Konzerte in der Kirche mit ihrer ausgezeichneten Akustik unter dem hohen offenen Dachstuhl sind hoch geschätzt. Selbst das renommierte Ensemble „I CONFIDENTI“, das mit seinen szenischen und musikalischen Aufführungen auch im Ausland bekannt ist, gastiert hier gern. Kietz kann sich heute rühmen, bei Veranstaltungen oft Besucher aus drei Bundesländern zu begrüßen. Der kleine Ort am äußersten nordwestlichen Zipfel Brandenburgs hat sich mit seiner Kulturkirche im angrenzenden Mecklenburg und Niedersachsen einen Namen gemacht.
Dass alle Erlöse nach wie vor der Erhaltung des Kirchengebäudes zugute kommen, versteht sich von selbst.

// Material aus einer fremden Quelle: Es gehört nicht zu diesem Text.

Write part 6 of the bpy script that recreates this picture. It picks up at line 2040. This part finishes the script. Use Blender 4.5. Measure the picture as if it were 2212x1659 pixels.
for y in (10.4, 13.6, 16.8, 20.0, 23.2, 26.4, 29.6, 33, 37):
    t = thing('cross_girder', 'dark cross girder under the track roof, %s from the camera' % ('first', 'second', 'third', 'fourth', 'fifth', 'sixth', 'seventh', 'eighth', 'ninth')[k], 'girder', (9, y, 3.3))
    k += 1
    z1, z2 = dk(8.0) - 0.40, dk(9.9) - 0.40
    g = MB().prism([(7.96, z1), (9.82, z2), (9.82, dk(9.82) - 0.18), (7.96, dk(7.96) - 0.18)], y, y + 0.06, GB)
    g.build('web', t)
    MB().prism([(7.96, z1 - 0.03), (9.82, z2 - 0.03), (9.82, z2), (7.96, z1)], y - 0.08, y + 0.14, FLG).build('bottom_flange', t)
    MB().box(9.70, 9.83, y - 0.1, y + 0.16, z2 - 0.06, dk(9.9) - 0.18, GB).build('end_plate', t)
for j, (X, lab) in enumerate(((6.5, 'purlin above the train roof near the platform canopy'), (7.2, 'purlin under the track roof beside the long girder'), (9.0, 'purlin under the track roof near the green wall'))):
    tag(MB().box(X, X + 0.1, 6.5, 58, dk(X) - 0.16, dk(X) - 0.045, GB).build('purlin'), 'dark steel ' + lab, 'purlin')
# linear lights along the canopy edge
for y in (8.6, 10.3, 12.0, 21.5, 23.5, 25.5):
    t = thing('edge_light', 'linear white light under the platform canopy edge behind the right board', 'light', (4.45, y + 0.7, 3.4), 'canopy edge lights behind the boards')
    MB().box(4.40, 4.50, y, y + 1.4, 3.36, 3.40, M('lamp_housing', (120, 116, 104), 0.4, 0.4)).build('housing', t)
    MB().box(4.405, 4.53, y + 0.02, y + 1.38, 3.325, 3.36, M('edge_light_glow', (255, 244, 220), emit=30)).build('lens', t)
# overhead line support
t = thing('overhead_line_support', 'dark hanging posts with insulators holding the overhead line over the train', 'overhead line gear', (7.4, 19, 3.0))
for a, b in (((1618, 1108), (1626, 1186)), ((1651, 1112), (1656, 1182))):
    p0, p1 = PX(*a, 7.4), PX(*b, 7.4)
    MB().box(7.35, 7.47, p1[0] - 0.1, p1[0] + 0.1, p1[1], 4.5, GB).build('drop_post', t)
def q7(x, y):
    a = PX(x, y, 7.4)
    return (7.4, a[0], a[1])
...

Andreas Draeger denkt an die Kosten für die endgültige Grundsanierung des Daches, die demnächst ansteht, und Sigrid Tietz träumt davon, dass die jetzige Orgelattrappe einmal durch ein richtiges Instrument ersetzt wird. Irgendwann einmal, das soll die Zeit bringen. In Kietz hat man einen langen Atem, bewiesen in vielen arbeitsreichen Jahren, an deren Ende der Erfolg steht.